Romney supports Trump-McConnell sprint to fill Ginsburg’s Supreme Court seat

FILE PHOTO: U.S. Secretary of State Pompeo testifies before Senate Foreign Relations Committee
FILE PHOTO: U.S. Senator Mitt Romney (R-UT) asks a question to Secretary of State Mike Pompeo during a Senate Foreign Relations Committee hearing in Washington, DC, U.S. July 30, 2020. Greg Nash/Pool via REUTERS/File Photo


President Donald Trump’s push to widen the U.S. Supreme Court’s conservative majority received a boost on Tuesday as a longtime rival, Republican Senator Mitt Romney, said the Senate should move forward with a vote on his replacement for liberal Justice Ruth Bader Ginsburg.

Romney’s decision left Democrats with few hopes of blocking Senate confirmation of the Republican president’s third appointment to the high court, which would give it a 6-3 conservative majority. Trump has said he plans to announce his nominee by Saturday.

Romney, the party’s 2012 presidential nominee, is one of the few Republicans in Congress willing to criticize Trump, and he even voted to remove him from office in the February impeachment trial.

But the Utah senator dismissed Democratic arguments that the Senate should wait until after voters decide whether to re-elect Trump or chose his Democratic challenger Joe Biden in the Nov. 3 presidential election. A Reuters/Ipsos poll published on Sunday found that a majority of Americans including many Republicans also wanted the election winner to make the nomination.

“I intend to follow the Constitution and precedent in considering the president’s nominee,” Romney said.

Republicans hold a 53-47 majority in the Senate. Four Republicans would have to join the Democrats in opposing a confirmation vote to block the nomination. Only two have taken that position. Alaska’s Lisa Murkowski and Maine’s Susan Collins said the Senate should not consider a nominee this year.

Collins faces a strong challenge from a Democrat aiming to oust her in the November election, when control of the Senate also is at stake.

Ginsburg, a pioneering advocate of gender equality, died last Friday at age 87.

Democrats accuse Republican lawmakers of hypocrisy, pointing out that they refused to even consider Democratic President Barack Obama’s nominee to fill a vacant Supreme Court seat in 2016 because it was an election year.

Romney said that was not a concern for him, as Washington was split between a Democratic president and a Republican Senate that year, while this year Republicans control both.

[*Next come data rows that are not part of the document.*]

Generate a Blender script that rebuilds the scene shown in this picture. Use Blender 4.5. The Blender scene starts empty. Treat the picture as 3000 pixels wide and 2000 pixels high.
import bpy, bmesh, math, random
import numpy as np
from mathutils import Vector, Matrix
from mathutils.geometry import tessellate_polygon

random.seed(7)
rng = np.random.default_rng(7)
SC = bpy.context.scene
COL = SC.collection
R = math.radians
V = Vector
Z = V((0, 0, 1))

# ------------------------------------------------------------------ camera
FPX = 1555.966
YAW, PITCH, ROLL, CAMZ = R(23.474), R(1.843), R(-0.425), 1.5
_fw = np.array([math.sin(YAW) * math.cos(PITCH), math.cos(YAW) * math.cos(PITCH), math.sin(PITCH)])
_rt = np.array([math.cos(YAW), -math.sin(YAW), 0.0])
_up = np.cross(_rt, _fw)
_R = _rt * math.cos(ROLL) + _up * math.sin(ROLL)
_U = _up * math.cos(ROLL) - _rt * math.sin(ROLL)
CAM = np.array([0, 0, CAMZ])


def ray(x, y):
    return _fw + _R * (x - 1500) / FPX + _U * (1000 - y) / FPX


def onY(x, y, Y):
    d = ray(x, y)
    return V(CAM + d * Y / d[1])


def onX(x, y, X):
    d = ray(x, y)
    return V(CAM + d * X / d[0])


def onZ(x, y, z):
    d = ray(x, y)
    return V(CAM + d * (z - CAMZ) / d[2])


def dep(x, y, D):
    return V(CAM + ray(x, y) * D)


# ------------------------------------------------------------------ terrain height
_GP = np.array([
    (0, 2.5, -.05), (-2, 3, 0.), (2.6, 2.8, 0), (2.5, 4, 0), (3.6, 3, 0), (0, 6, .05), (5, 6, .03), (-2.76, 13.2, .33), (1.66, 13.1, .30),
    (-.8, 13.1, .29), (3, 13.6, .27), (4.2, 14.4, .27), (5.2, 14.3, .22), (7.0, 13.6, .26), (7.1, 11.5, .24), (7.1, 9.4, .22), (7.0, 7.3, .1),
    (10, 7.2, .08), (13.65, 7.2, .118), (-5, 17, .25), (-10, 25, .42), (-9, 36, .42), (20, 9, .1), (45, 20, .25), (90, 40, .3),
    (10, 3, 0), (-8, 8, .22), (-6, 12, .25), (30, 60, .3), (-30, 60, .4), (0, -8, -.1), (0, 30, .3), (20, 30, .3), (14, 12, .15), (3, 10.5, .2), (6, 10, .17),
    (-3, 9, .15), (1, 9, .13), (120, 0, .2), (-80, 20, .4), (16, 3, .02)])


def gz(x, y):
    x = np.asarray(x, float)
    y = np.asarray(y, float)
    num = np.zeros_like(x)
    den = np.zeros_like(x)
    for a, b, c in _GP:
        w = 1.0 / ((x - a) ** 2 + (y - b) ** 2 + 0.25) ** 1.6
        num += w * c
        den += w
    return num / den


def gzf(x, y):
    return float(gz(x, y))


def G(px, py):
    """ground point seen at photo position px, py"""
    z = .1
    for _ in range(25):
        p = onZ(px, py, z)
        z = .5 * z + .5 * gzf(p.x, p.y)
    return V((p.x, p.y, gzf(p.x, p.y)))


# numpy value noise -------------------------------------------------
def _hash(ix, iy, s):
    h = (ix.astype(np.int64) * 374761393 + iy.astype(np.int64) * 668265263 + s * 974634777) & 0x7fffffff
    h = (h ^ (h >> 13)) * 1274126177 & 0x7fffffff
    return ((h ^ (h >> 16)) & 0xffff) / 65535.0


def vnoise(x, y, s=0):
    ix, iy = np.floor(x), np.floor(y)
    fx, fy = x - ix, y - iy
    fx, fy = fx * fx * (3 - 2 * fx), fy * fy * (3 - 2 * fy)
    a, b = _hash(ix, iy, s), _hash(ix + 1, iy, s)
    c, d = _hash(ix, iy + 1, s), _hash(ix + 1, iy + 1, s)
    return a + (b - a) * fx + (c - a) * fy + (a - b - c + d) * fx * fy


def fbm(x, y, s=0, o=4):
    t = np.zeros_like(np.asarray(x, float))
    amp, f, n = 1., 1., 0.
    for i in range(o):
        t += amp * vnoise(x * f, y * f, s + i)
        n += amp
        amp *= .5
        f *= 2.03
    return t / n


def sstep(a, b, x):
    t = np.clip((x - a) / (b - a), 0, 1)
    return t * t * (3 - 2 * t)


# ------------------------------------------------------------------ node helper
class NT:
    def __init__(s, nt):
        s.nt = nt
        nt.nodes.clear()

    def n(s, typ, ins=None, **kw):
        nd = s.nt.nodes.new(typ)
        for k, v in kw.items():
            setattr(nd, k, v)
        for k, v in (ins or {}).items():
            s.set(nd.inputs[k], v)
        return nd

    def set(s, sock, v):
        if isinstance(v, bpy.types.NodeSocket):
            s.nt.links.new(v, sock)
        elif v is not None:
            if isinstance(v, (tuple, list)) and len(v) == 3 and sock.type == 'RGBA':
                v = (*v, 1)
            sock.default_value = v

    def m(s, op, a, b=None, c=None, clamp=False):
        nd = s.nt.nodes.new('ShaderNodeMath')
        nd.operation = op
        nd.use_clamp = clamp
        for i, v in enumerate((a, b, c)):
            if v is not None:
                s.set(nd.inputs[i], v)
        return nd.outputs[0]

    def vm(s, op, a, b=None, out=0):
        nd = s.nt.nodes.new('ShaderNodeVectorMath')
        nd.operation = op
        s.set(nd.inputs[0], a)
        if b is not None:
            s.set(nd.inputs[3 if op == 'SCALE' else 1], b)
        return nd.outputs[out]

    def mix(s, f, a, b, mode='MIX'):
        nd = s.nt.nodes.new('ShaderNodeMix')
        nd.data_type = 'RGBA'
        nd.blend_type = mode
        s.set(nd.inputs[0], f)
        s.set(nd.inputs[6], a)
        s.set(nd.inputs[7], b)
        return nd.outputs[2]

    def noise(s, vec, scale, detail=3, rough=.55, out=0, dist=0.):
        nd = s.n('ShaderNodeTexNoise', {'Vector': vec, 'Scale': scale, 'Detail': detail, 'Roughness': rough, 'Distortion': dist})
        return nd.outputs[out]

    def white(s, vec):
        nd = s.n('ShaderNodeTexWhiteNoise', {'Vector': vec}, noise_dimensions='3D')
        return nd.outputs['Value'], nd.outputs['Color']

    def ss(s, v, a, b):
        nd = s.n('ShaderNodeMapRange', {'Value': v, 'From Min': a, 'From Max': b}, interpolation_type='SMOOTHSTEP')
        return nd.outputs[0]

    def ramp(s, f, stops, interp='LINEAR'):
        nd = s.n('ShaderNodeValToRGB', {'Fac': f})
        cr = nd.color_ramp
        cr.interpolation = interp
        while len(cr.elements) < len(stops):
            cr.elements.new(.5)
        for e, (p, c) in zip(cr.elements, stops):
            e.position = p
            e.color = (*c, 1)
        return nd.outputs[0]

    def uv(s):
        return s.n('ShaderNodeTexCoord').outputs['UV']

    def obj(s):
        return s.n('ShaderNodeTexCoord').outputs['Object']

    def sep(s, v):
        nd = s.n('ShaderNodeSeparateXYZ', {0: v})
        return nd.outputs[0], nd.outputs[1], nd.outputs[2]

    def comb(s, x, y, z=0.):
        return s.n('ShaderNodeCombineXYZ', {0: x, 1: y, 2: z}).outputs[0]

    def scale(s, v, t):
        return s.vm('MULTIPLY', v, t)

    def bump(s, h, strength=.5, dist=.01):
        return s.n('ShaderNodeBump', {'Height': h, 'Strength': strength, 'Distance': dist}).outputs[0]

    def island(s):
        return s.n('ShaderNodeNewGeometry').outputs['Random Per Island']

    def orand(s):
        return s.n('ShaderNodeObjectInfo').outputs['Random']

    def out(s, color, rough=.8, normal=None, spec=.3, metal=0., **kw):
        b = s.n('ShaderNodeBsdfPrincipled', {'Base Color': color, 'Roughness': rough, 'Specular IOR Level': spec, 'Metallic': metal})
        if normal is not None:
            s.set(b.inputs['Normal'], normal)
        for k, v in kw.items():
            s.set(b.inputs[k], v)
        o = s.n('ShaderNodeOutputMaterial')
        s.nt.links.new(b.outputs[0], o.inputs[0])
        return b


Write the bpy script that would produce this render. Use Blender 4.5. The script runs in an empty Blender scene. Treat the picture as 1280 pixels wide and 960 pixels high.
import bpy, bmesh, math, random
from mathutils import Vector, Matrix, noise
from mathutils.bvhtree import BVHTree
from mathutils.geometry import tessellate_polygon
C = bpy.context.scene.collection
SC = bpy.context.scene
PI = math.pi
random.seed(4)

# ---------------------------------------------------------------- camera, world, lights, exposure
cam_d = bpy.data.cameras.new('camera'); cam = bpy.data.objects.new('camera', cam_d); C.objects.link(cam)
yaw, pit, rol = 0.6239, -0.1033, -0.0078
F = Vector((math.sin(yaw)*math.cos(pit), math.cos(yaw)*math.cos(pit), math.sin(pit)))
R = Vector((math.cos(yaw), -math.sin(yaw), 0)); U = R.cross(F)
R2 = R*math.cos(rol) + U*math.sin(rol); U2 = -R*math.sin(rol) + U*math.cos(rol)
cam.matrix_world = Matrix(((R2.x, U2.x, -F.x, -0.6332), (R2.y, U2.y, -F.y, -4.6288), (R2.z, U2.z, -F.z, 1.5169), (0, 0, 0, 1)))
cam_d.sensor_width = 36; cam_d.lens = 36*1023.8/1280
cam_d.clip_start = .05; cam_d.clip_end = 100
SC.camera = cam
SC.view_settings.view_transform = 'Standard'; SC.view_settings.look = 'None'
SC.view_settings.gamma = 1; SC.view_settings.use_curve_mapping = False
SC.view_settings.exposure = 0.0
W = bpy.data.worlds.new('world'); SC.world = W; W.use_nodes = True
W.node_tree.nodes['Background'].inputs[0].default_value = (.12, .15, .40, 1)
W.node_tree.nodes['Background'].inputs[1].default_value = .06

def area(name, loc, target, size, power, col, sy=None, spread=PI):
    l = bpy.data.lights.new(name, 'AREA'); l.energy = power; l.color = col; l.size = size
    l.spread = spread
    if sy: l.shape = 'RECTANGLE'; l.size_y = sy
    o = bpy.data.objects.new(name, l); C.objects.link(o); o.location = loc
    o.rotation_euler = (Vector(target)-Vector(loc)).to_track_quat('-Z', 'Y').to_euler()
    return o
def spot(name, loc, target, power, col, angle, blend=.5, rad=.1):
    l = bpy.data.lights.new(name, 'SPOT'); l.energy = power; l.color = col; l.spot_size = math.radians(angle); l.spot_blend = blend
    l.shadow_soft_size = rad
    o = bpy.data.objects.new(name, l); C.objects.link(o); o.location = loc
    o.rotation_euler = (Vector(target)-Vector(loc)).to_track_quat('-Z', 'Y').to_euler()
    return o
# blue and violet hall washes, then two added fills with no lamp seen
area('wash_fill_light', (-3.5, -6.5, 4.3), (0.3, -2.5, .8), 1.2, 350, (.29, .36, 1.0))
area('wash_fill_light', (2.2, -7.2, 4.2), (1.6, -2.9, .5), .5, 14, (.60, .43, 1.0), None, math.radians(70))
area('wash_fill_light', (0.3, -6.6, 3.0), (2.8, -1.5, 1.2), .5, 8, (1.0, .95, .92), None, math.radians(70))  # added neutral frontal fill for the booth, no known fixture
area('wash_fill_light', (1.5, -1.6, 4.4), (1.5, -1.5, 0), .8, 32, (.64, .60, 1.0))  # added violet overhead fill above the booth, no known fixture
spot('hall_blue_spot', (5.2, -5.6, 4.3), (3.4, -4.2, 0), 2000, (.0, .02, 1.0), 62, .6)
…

“My liberal friends have over many decades gotten very used to the idea of having a liberal court. And that’s not written in the stars,” he told reporters.

Romney also said it would be appropriate for a nation that he described as center-right politically to have a Supreme Court “that reflects center-right points of view.”

Potential successors

Public mourning events for Ginsburg will be held in front of the Supreme Court on Wednesday and Thursday and in the Capitol on Friday.

Her replacement could steer the court in a more conservative direction on abortion, healthcare, gun rights, voting access, presidential powers and other spheres of American life.

Trump has mentioned two women who he has appointed as federal appeals court judges as possible nominees: Amy Coney Barrett of the Chicago-based 7th U.S. Circuit Court of Appeals and Barbara Lagoa of the Atlanta-based 11th U.S. Circuit Court of Appeals.

Trump met with Barrett at the White House on Monday and has said he might meet with Lagoa in Florida later this week.

Both candidates enjoy strong support among conservative legal activists, but could potentially encounter problems in the Senate. Barrett could face opposition from Collins and Murkowski over concerns that she would roll back abortion rights, while Lagoa is not particularly well known, which could slow down the confirmation process.

Democrats have few, if any, options for preventing a vote.

Some Democrats have floated a second impeachment vote in the House of Representatives, which would force the Senate to hold another trial, or holding back government funding that is due to expire on Sept. 30, but congressional leaders have downplayed those possibilities.

“I’ve been around here a few years. You can slow things down but you can’t stop them,” Dick Durbin, the Senate’s No. 2 Democrat, told reporters.

Outside liberal groups are ramping up pressure campaigns in the hopes of either swaying Republican senators like Collins and Colorado’s Cory Gardner who face difficult re-election prospects, or using anger over the vote to boost Democratic turnout and oust them on Nov. 3.

Trump is pushing for a vote before the election, but Senate Republican Leader Mitch McConnell has so far not laid out a timeline. The Senate could also vote in a lame-duck session after the election before a new Congress is sworn in on Jan. 3.

Senate Democratic Leader Chuck Schumer said the Senate should honor Ginsburg’s deathbed request that she not be replaced until the next president takes office on Jan. 20.

“By all rights, we should honor her dying wish,” he said on the floor of the Senate.